__GIVEN EXERCISE__
Reproduce only the top of the records, down to and including the line containing "scene.camera = cam".
[Start RECORDS SUPPLIED]
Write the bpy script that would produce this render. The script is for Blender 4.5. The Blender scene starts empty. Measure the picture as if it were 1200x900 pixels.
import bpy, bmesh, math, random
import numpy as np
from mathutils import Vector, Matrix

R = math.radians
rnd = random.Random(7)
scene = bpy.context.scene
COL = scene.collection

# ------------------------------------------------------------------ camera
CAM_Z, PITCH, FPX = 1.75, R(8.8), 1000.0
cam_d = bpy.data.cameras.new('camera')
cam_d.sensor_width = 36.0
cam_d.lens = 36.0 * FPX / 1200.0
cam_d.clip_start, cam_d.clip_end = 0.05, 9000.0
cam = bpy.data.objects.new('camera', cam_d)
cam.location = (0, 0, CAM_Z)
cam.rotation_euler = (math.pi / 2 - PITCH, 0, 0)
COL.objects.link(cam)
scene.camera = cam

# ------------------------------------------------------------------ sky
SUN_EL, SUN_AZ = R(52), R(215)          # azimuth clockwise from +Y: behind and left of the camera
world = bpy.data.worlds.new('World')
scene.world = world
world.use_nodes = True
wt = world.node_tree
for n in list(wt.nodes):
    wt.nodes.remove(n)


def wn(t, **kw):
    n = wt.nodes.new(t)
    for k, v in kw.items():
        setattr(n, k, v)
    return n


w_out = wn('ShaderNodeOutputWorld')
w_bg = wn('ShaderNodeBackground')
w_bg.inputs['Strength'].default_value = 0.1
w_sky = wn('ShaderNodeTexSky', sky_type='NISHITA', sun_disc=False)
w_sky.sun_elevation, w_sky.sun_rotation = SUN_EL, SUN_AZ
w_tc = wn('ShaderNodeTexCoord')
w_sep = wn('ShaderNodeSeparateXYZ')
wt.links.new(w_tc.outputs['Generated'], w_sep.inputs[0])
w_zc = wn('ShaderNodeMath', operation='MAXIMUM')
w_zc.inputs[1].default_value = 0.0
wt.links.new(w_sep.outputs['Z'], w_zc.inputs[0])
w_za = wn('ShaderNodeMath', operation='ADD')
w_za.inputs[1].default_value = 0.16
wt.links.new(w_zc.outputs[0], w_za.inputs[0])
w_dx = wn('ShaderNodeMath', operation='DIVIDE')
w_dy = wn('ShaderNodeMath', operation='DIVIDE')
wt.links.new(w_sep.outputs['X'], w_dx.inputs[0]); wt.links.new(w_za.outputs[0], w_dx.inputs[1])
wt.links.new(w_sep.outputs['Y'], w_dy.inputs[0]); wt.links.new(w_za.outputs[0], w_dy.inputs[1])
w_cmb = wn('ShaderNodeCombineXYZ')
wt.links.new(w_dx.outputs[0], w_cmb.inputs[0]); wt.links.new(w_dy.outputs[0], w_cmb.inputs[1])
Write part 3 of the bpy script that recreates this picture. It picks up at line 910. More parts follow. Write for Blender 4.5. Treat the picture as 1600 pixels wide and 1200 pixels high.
[End RECORDS SUPPLIED]
__SOLUTION FOR THIS PROBLEM__
Write the bpy script that would produce this render. The script is for Blender 4.5. The Blender scene starts empty. Measure the picture as if it were 1200x900 pixels.
import bpy, bmesh, math, random
import numpy as np
from mathutils import Vector, Matrix

R = math.radians
rnd = random.Random(7)
scene = bpy.context.scene
COL = scene.collection

# ------------------------------------------------------------------ camera
CAM_Z, PITCH, FPX = 1.75, R(8.8), 1000.0
cam_d = bpy.data.cameras.new('camera')
cam_d.sensor_width = 36.0
cam_d.lens = 36.0 * FPX / 1200.0
cam_d.clip_start, cam_d.clip_end = 0.05, 9000.0
cam = bpy.data.objects.new('camera', cam_d)
cam.location = (0, 0, CAM_Z)
cam.rotation_euler = (math.pi / 2 - PITCH, 0, 0)
COL.objects.link(cam)
scene.camera = cam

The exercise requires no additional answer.